My parents, you see, are selling their house--the house they had built almost 40 years ago and that I grew up in, and when I was out west in April they had me go through some of my old stuff. I knew that I had a bunch of papers in a box in their basement, but I wasn't prepared for what greeted me. Apparently, at some point around age twelve, I started preserving everything I'd ever written: the three books I wrote at age eight. The wacky-ass homework assignments I produced in my early teen years (I have no idea what the actual assignment was that inspired me to create a fake police case file, complete with hand-aged manila folder--but I'm pretty sure it didn't ask for that). And, God help me, the two novels that I started around the same time: hundreds of pages apiece, one a boarding-school novel, the other an attempt at an adult thriller. That box held the complete creative oeuvre of young Flavia, organized chronologically. It wasn't small, and it was full.

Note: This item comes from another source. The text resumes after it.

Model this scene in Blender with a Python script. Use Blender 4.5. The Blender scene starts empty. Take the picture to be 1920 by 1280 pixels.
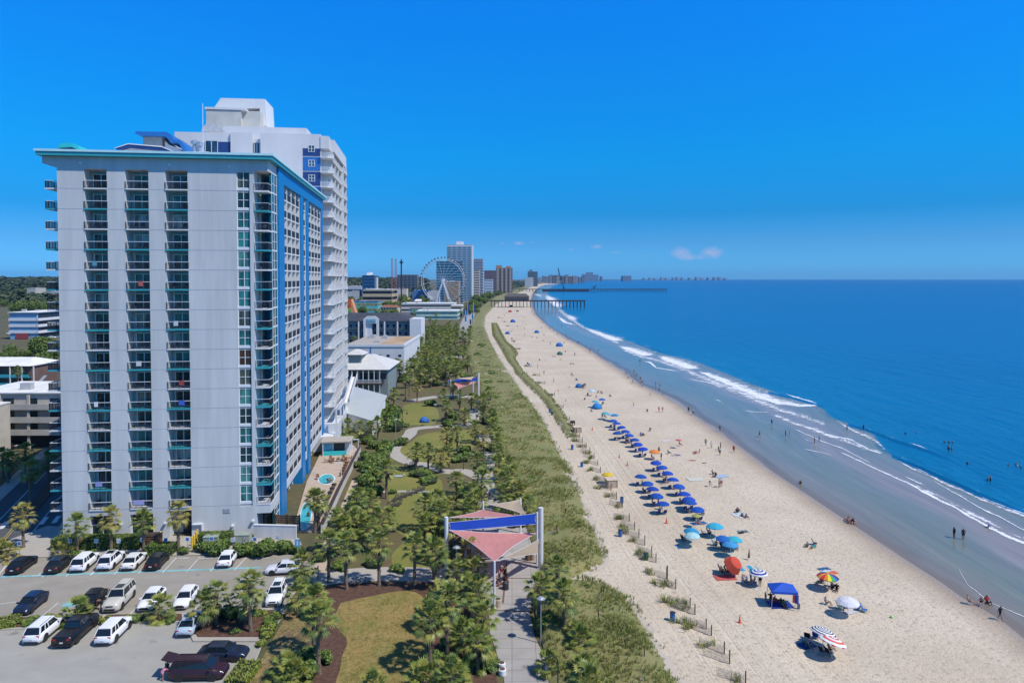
import bpy, bmesh, math, random
from math import sin, cos, pi, radians, atan2, sqrt, hypot
from mathutils import Vector, Matrix, noise
R = random.Random(7)
S = bpy.context.scene
COL = S.collection
# ------------------------------------------------------------ camera, sky, sun, exposure
F, CX, CY, PITCH, H = 1300.0, 960.0, 556.0, radians(1.5425), 37.5
cam = bpy.data.cameras.new('camera'); cam_o = bpy.data.objects.new('camera', cam); COL.objects.link(cam_o)
cam.sensor_width = 36; cam.lens = F / 1920 * 36; cam.clip_start = .5; cam.clip_end = 60000
cam.shift_y = -(640 - CY) / 1920
cam_o.location = (0, 0, H); cam_o.rotation_euler = (pi / 2 - PITCH, 0, 0)
S.camera = cam_o
SUN_EL = radians(54); SUN_AZ = Vector((.88, -.47)).normalized()
w = bpy.data.worlds.new('World'); S.world = w; w.use_nodes = True
def build_world():
    nt = w.node_tree; N, L = nt.nodes, nt.links; N.clear()
    out = N.new('ShaderNodeOutputWorld'); bg = N.new('ShaderNodeBackground'); bg.inputs[1].default_value = .1
    sky = N.new('ShaderNodeTexSky'); sky.sky_type = 'NISHITA'; sky.sun_disc = False
    sky.sun_elevation = SUN_EL; sky.sun_rotation = atan2(SUN_AZ.x, SUN_AZ.y)
    sky.altitude = 30; sky.air_density = 1.2; sky.dust_density = .4; sky.ozone_density = 2.5
    tc = N.new('ShaderNodeTexCoord'); sep = N.new('ShaderNodeSeparateXYZ'); L.new(tc.outputs['Generated'], sep.inputs[0])
    # tint of the sky by height above the horizon (deep blue in view, unseen zenith kept neutral for ambient light)
    rmp = N.new('ShaderNodeValToRGB'); L.new(sep.outputs[2], rmp.inputs[0]); e = rmp.color_ramp.elements
    e[0].position = .004; e[0].color = (.20, .86, 2.35, 1); e[1].position = .9; e[1].color = (.34, .6, .95, 1)
    for p, c in ((.05, (.15, .60, 1.52)), (.09, (.047, .53, 1.27)), (.168, (.024, .72, 1.47)), (.275, (.028, .82, 1.77)), (.37, (.033, .89, 2.06)), (.55, (.2, .75, 1.5))):
        x = e.new(p); x.color = (*c, 1)
    mul = N.new('ShaderNodeMix'); mul.data_type = 'RGBA'; mul.blend_type = 'MULTIPLY'; mul.inputs[0].default_value = 1
    L.new(sky.outputs[0], mul.inputs[6]); L.new(rmp.outputs[0], mul.inputs[7])
    # small fair-weather puffs low over the horizon
    nz = N.new('ShaderNodeTexNoise'); nz.inputs['Scale'].default_value = 85; nz.inputs['Detail'].default_value = 6; nz.inputs['Roughness'].default_value = .6; L.new(tc.outputs['Generated'], nz.inputs[0])
    def mth(op, a, b):
        n = N.new('ShaderNodeMath'); n.operation = op
        for k, q in enumerate((a, b)):
            if isinstance(q, (int, float)): n.inputs[k].default_value = q
            else: L.new(q, n.inputs[k])
        return n.outputs[0]
    total = None
    for px, py, wx, wz, amp in ((1275, 474, 30, 17, 1.0), (1334, 474, 34, 17, 1.0), (1298, 484, 30, 8, .6), (1118, 463, 16, 7, .9), (1155, 474, 22, 6, .6), (972, 456, 18, 6, .9), (942, 456, 10, 6, .6), (996, 455, 14, 5, .5), (1070, 468, 16, 5, .5), (1510, 493, 30, 6, .45), (1450, 478, 34, 6, .35), (1640, 496, 40, 5, .3), (1210, 480, 24, 6, .4)):
        d = Vector(((px - 960) / 1300, 1, (521 - py) / 1300)).normalized(); mp = N.new('ShaderNodeMapping'); mp.vector_type = 'POINT'; s = (1300 / wx, 1300 / wx, 1300 / wz); mp.inputs['Scale'].default_value = s; mp.inputs['Location'].default_value = tuple(-a * b for a, b in zip(d, s)); L.new(tc.outputs['Generated'], mp.inputs[0])
        ln = N.new('ShaderNodeVectorMath'); ln.operation = 'LENGTH'; L.new(mp.outputs[0], ln.inputs[0]); v = mth('MULTIPLY', mth('MAXIMUM', mth('SUBTRACT', 1.0, ln.outputs['Value']), 0), amp); total = v if total is None else mth('ADD', total, v)
    m3v = mth('MINIMUM', mth('MULTIPLY', mth('MAXIMUM', mth('SUBTRACT', mth('MULTIPLY', total, mth('MULTIPLY', nz.outputs[0], 2.0)), .28), 0), .85), .6)
    mx = N.new('ShaderNodeMix'); mx.data_type = 'RGBA'; L.new(m3v, mx.inputs[0]); L.new(mul.outputs[2], mx.inputs[6]); mx.inputs[7].default_value = (5.0, 5.0, 7.4, 1)
    L.new(mx.outputs[2], bg.inputs[0]); L.new(bg.outputs[0], out.inputs[0])
build_world()
sl = bpy.data.lights.new('sun', 'SUN'); sl.energy = 4.2; sl.angle = radians(.5); sl.color = (1, .95, .87)
so = bpy.data.objects.new('sun', sl); COL.objects.link(so)
so.rotation_euler = Vector((-SUN_AZ.x * cos(SUN_EL), -SUN_AZ.y * cos(SUN_EL), -sin(SUN_EL))).to_track_quat('-Z', 'Y').to_euler()
S.view_settings.view_transform = 'Standard'; S.view_settings.look = 'None'; S.view_settings.exposure = 0; S.view_settings.gamma = 1
S.cycles.max_bounces = 6; S.cycles.volume_bounces = 0; S.cycles.transparent_max_bounces = 24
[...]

I don't think I ever believed that I was destined for greatness--my archival impulse has never been about preserving material for future Scholars of Flavia. But I suppose the impulse is at bottom a sentimental rather than merely a practical one: I might need that. I might want that. And when I do, I'll know exactly where to find it.

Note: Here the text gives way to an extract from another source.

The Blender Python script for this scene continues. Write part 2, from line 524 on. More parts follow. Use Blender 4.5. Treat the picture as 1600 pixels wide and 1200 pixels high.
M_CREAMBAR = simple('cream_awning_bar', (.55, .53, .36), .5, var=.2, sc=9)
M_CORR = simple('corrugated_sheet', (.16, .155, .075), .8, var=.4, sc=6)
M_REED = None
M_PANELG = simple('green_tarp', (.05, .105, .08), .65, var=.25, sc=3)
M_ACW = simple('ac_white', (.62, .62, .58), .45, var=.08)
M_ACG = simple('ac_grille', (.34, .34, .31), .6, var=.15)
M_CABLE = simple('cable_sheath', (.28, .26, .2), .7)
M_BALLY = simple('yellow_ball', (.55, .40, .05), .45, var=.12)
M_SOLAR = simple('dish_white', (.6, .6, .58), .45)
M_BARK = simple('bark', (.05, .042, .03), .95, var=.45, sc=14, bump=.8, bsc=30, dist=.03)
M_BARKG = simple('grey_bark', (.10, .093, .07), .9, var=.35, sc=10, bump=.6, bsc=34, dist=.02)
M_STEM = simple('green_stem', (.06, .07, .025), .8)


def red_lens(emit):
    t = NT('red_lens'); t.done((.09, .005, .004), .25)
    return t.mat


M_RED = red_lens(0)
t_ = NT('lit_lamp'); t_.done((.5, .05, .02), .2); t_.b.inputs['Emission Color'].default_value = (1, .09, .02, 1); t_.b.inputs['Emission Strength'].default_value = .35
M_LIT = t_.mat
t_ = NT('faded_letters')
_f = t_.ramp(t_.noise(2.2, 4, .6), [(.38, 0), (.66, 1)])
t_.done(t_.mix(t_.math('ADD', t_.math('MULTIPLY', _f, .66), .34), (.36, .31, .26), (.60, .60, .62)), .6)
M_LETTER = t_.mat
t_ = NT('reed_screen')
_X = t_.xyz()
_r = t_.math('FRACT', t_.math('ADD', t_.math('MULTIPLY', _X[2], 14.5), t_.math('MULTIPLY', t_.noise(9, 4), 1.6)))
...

So although I did make a major purge, reducing my collection of files by some 40%, I'm still attached to a number of things whose value I can't explain. Yes, of course I kept all my diaries, all my correspondence, and every essay and short story I ever finished. But I also kept those TA assignment letters, and the notes from my DGS on the first draft of my dissertation prospectus, and the letters of welcome from the university where I taught for a year as a lecturer. Maybe in another five years I'll be ready to let those go, too. But right now, I want them. They connect me more solidly than my memories alone to the past and to the person I was then.

9 comments:

New Kid on the Hallway said...

Okay, I find this kind of funny, because I am packing my apartment now, too (we've only lived here three years), and I am DELIGHTED every time I can pitch a piece of paper. I keep asking NLLDH, "Do you need this?" in the hopes that I can ditch something else. I have kept some notes/cards from my aunt who passed away a year and a half ago. But I shred everything else. I just threw out a notebook's worth of medieval research notes dating from 2004-2007; I threw out all the acceptance letters from law schools I didn't attend.

I think it's just that I'm lazy; every piece of paper I can throw away is a piece of paper that doesn't have to get packed, moved, and unpacked later!

Flavia said...

NK:

It's a funny thing, because I'm generally really good at throwing stuff away, and doing so gives me a great sense of satisfaction. Lots of the paper I got rid of was easy--I didn't have to think twice about throwing out most of my undergraduate notebooks (though I kept a few, and all my major papers). I really do have a rage for order.

But there are others things I'm mysteriously attached to, and it's more true of paper than of physical objects (that is, if I haven't worn a shirt in three years, there's no chance I'd feel I should keep it around "just in case"). But those almost-form letters from my graduate department telling me I'd passed my orals, or had my diss prospectus approved, or been recommended for the PhD? Those I feel I need.

Luckily, I guess, the things I'm sentimental about take up less space than clothes, kitchenware, or tchotkes.

Sisyphus said...

Keep it! Keep everything!!!!!

Why no, I'm not a hoarder. I think.

Andrea said...

I have been doing the same thing to my work office. I think part of that urge was growing up pre-internet. If you didn't save an article, you were never going to see it again. I was able to get rid of alot by reminding myself that I could find it online. But what really helped? Scanning. I know I don't really need the grade sheets of students in my class 10 years ago at a different university but.....So I scaned anythinglike that and stored it in dropbox. Now my files contain only active materials but I still have all of that "Just can't quite let it go stuff." Hoarding in the cloud is awesome!

Flavia said...

Andrea:

I think your growing-up-pre-internet theory is exactly right. Looking at all those general-interest articles I'd so diligently saved, photocopied, and preserved was like trying, with great effort, to return to an earlier mindset: what was I thinking? I could find any of them again on the internet in five minutes!

And I REALLY like the idea of hoarding in the cloud. Maybe when the book is done I'll scan and upload all the articles and book chapters that I photocopied in the course of my research (many of which are not available electronically). I hate the idea of not having access to them, but they take up a ton of space and aren't anything I'll need regularly.

G-Fav said...

This is awesome: "(I have no idea what the actual assignment was that inspired me to create a fake police case file, complete with hand-aged manila folder--but I'm pretty sure it didn't ask for that)."

-g

Anonymous said...

I had two four drawer lateral cabinets. Evernote.com and Little tiny scanner (Canon P-150, I'm in love) and I have been cured. All correspondence from my entire life, bins of journals (Kinkos can cut the spines off)... I have been FREED and I didn't have to give up any of it.

Flavia said...

G-Fav:

Oh, you have no idea. I have assignments I wrote on (fake) parchment paper, with a fountain pen, and hand-bound. I have assignments presented as newspaper front-page mock-ups. Going crazily over and above was apparently my M.O. from ages 12-15.

Cactus:

I could never do that, I'm afraid--not with letters and journals! I want the stationery, the stamps, the actual ink and texture. I'm a sucker for Benjaminian aura of the O.G. document.

Dr. Koshary said...

Old TA assignments? Seriously? But...why? I'm solidly in favor of throwing out as much paper as you can get away with, and not letting the fading memories of this or that stay your hand. Granted, I don't know exactly what these memories of grad school are, but it's hard to imagine a parallel in my own life.

On another note, I agree with G-Fav: your compulsive overachievement in your teens was awesome. Also kind of insane.